SUPPLIED INFORMATION:
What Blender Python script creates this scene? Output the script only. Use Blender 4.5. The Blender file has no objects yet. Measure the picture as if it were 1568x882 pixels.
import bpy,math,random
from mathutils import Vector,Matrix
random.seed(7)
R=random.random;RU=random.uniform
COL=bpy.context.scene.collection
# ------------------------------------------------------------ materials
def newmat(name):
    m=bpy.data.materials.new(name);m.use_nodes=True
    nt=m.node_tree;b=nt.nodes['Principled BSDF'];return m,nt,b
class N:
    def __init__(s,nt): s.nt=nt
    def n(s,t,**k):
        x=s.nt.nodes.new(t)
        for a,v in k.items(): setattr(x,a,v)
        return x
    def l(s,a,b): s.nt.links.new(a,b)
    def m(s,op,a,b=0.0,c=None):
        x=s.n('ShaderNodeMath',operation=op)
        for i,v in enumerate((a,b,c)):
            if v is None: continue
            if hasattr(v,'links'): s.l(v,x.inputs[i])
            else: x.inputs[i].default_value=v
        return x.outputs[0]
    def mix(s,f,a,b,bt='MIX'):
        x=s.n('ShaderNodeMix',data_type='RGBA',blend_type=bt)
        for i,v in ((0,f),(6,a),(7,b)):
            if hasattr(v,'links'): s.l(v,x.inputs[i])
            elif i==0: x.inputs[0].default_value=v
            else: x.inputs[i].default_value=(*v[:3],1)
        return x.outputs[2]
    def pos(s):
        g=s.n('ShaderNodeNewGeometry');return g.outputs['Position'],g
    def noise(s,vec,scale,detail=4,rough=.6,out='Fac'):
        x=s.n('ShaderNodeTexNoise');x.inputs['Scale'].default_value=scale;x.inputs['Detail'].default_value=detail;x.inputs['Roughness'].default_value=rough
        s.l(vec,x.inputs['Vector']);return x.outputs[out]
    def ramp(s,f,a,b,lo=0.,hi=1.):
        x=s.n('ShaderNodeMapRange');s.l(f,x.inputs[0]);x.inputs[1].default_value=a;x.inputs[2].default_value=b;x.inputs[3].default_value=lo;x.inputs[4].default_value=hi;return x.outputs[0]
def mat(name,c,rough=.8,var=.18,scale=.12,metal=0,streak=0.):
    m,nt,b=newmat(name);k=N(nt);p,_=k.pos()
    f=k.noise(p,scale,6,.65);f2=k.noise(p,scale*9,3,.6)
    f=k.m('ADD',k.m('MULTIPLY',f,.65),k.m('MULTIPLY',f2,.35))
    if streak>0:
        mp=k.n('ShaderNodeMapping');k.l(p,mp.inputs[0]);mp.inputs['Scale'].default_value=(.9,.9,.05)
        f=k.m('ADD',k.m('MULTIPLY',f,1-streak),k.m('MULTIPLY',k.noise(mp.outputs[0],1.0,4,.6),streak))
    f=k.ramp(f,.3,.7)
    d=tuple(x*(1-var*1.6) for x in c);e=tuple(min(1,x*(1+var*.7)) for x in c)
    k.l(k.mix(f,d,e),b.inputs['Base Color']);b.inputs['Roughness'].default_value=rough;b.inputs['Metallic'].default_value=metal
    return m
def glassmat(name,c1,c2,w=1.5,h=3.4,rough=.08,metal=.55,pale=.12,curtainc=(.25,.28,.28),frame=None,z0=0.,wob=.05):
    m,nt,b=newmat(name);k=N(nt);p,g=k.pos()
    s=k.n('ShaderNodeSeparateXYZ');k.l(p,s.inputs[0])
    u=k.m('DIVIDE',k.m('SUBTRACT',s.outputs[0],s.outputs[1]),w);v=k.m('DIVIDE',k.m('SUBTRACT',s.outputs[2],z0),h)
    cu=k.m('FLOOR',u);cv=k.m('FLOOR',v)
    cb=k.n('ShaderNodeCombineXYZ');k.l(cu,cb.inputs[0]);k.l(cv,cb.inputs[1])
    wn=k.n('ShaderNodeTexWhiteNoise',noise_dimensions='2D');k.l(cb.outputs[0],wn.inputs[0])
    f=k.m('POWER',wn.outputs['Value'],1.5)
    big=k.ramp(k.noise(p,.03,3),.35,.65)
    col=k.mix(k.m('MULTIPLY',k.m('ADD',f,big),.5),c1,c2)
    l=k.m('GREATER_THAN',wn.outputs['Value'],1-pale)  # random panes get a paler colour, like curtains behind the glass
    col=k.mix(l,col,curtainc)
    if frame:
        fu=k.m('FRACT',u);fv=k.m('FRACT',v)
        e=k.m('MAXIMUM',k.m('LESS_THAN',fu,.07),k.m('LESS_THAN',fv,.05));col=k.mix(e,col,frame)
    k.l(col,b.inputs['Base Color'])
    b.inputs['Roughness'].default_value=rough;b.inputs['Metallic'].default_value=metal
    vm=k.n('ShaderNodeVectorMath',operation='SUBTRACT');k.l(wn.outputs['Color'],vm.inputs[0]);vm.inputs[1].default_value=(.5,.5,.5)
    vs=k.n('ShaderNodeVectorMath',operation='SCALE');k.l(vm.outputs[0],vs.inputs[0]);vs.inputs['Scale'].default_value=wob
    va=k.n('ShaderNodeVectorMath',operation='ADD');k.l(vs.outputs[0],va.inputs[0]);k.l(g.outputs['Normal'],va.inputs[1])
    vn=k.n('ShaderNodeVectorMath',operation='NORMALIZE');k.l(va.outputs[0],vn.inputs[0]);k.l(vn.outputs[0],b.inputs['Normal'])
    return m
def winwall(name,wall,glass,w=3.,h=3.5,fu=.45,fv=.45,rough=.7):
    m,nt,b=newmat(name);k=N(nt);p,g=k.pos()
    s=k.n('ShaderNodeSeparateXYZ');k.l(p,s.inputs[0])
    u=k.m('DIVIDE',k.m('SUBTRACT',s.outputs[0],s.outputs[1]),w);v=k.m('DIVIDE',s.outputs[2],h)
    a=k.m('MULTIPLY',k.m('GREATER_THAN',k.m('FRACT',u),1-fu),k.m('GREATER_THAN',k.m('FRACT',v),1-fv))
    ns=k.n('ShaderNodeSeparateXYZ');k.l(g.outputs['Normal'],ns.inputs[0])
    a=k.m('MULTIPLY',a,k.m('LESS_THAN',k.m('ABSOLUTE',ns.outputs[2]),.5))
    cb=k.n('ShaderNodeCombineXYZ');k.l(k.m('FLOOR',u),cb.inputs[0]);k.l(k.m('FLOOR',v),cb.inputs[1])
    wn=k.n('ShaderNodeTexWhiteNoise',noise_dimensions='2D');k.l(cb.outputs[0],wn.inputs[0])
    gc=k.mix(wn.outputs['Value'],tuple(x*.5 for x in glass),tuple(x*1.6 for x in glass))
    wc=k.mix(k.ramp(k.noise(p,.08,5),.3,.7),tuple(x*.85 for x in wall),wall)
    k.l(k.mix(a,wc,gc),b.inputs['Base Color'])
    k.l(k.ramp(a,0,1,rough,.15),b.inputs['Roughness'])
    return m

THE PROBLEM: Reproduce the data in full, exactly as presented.

SOLVED PROBLEM:
What Blender Python script creates this scene? Output the script only. Use Blender 4.5. The Blender file has no objects yet. Measure the picture as if it were 1568x882 pixels.
import bpy,math,random
from mathutils import Vector,Matrix
random.seed(7)
R=random.random;RU=random.uniform
COL=bpy.context.scene.collection
# ------------------------------------------------------------ materials
def newmat(name):
    m=bpy.data.materials.new(name);m.use_nodes=True
    nt=m.node_tree;b=nt.nodes['Principled BSDF'];return m,nt,b
class N:
    def __init__(s,nt): s.nt=nt
    def n(s,t,**k):
        x=s.nt.nodes.new(t)
        for a,v in k.items(): setattr(x,a,v)
        return x
    def l(s,a,b): s.nt.links.new(a,b)
    def m(s,op,a,b=0.0,c=None):
        x=s.n('ShaderNodeMath',operation=op)
        for i,v in enumerate((a,b,c)):
            if v is None: continue
            if hasattr(v,'links'): s.l(v,x.inputs[i])
            else: x.inputs[i].default_value=v
        return x.outputs[0]
    def mix(s,f,a,b,bt='MIX'):
        x=s.n('ShaderNodeMix',data_type='RGBA',blend_type=bt)
        for i,v in ((0,f),(6,a),(7,b)):
            if hasattr(v,'links'): s.l(v,x.inputs[i])
            elif i==0: x.inputs[0].default_value=v
            else: x.inputs[i].default_value=(*v[:3],1)
        return x.outputs[2]
    def pos(s):
        g=s.n('ShaderNodeNewGeometry');return g.outputs['Position'],g
    def noise(s,vec,scale,detail=4,rough=.6,out='Fac'):
        x=s.n('ShaderNodeTexNoise');x.inputs['Scale'].default_value=scale;x.inputs['Detail'].default_value=detail;x.inputs['Roughness'].default_value=rough
        s.l(vec,x.inputs['Vector']);return x.outputs[out]
    def ramp(s,f,a,b,lo=0.,hi=1.):
        x=s.n('ShaderNodeMapRange');s.l(f,x.inputs[0]);x.inputs[1].default_value=a;x.inputs[2].default_value=b;x.inputs[3].default_value=lo;x.inputs[4].default_value=hi;return x.outputs[0]
def mat(name,c,rough=.8,var=.18,scale=.12,metal=0,streak=0.):
    m,nt,b=newmat(name);k=N(nt);p,_=k.pos()
    f=k.noise(p,scale,6,.65);f2=k.noise(p,scale*9,3,.6)
    f=k.m('ADD',k.m('MULTIPLY',f,.65),k.m('MULTIPLY',f2,.35))
    if streak>0:
        mp=k.n('ShaderNodeMapping');k.l(p,mp.inputs[0]);mp.inputs['Scale'].default_value=(.9,.9,.05)
        f=k.m('ADD',k.m('MULTIPLY',f,1-streak),k.m('MULTIPLY',k.noise(mp.outputs[0],1.0,4,.6),streak))
    f=k.ramp(f,.3,.7)
    d=tuple(x*(1-var*1.6) for x in c);e=tuple(min(1,x*(1+var*.7)) for x in c)
    k.l(k.mix(f,d,e),b.inputs['Base Color']);b.inputs['Roughness'].default_value=rough;b.inputs['Metallic'].default_value=metal
    return m
def glassmat(name,c1,c2,w=1.5,h=3.4,rough=.08,metal=.55,pale=.12,curtainc=(.25,.28,.28),frame=None,z0=0.,wob=.05):
    m,nt,b=newmat(name);k=N(nt);p,g=k.pos()
    s=k.n('ShaderNodeSeparateXYZ');k.l(p,s.inputs[0])
    u=k.m('DIVIDE',k.m('SUBTRACT',s.outputs[0],s.outputs[1]),w);v=k.m('DIVIDE',k.m('SUBTRACT',s.outputs[2],z0),h)
    cu=k.m('FLOOR',u);cv=k.m('FLOOR',v)
    cb=k.n('ShaderNodeCombineXYZ');k.l(cu,cb.inputs[0]);k.l(cv,cb.inputs[1])
    wn=k.n('ShaderNodeTexWhiteNoise',noise_dimensions='2D');k.l(cb.outputs[0],wn.inputs[0])
    f=k.m('POWER',wn.outputs['Value'],1.5)
    big=k.ramp(k.noise(p,.03,3),.35,.65)
    col=k.mix(k.m('MULTIPLY',k.m('ADD',f,big),.5),c1,c2)
    l=k.m('GREATER_THAN',wn.outputs['Value'],1-pale)  # random panes get a paler colour, like curtains behind the glass
    col=k.mix(l,col,curtainc)
    if frame:
        fu=k.m('FRACT',u);fv=k.m('FRACT',v)
        e=k.m('MAXIMUM',k.m('LESS_THAN',fu,.07),k.m('LESS_THAN',fv,.05));col=k.mix(e,col,frame)
    k.l(col,b.inputs['Base Color'])
    b.inputs['Roughness'].default_value=rough;b.inputs['Metallic'].default_value=metal
    vm=k.n('ShaderNodeVectorMath',operation='SUBTRACT');k.l(wn.outputs['Color'],vm.inputs[0]);vm.inputs[1].default_value=(.5,.5,.5)
    vs=k.n('ShaderNodeVectorMath',operation='SCALE');k.l(vm.outputs[0],vs.inputs[0]);vs.inputs['Scale'].default_value=wob
    va=k.n('ShaderNodeVectorMath',operation='ADD');k.l(vs.outputs[0],va.inputs[0]);k.l(g.outputs['Normal'],va.inputs[1])
    vn=k.n('ShaderNodeVectorMath',operation='NORMALIZE');k.l(va.outputs[0],vn.inputs[0]);k.l(vn.outputs[0],b.inputs['Normal'])
    return m
def winwall(name,wall,glass,w=3.,h=3.5,fu=.45,fv=.45,rough=.7):
    m,nt,b=newmat(name);k=N(nt);p,g=k.pos()
    s=k.n('ShaderNodeSeparateXYZ');k.l(p,s.inputs[0])
    u=k.m('DIVIDE',k.m('SUBTRACT',s.outputs[0],s.outputs[1]),w);v=k.m('DIVIDE',s.outputs[2],h)
    a=k.m('MULTIPLY',k.m('GREATER_THAN',k.m('FRACT',u),1-fu),k.m('GREATER_THAN',k.m('FRACT',v),1-fv))
    ns=k.n('ShaderNodeSeparateXYZ');k.l(g.outputs['Normal'],ns.inputs[0])
    a=k.m('MULTIPLY',a,k.m('LESS_THAN',k.m('ABSOLUTE',ns.outputs[2]),.5))
    cb=k.n('ShaderNodeCombineXYZ');k.l(k.m('FLOOR',u),cb.inputs[0]);k.l(k.m('FLOOR',v),cb.inputs[1])
    wn=k.n('ShaderNodeTexWhiteNoise',noise_dimensions='2D');k.l(cb.outputs[0],wn.inputs[0])
    gc=k.mix(wn.outputs['Value'],tuple(x*.5 for x in glass),tuple(x*1.6 for x in glass))
    wc=k.mix(k.ramp(k.noise(p,.08,5),.3,.7),tuple(x*.85 for x in wall),wall)
    k.l(k.mix(a,wc,gc),b.inputs['Base Color'])
    k.l(k.ramp(a,0,1,rough,.15),b.inputs['Roughness'])
    return m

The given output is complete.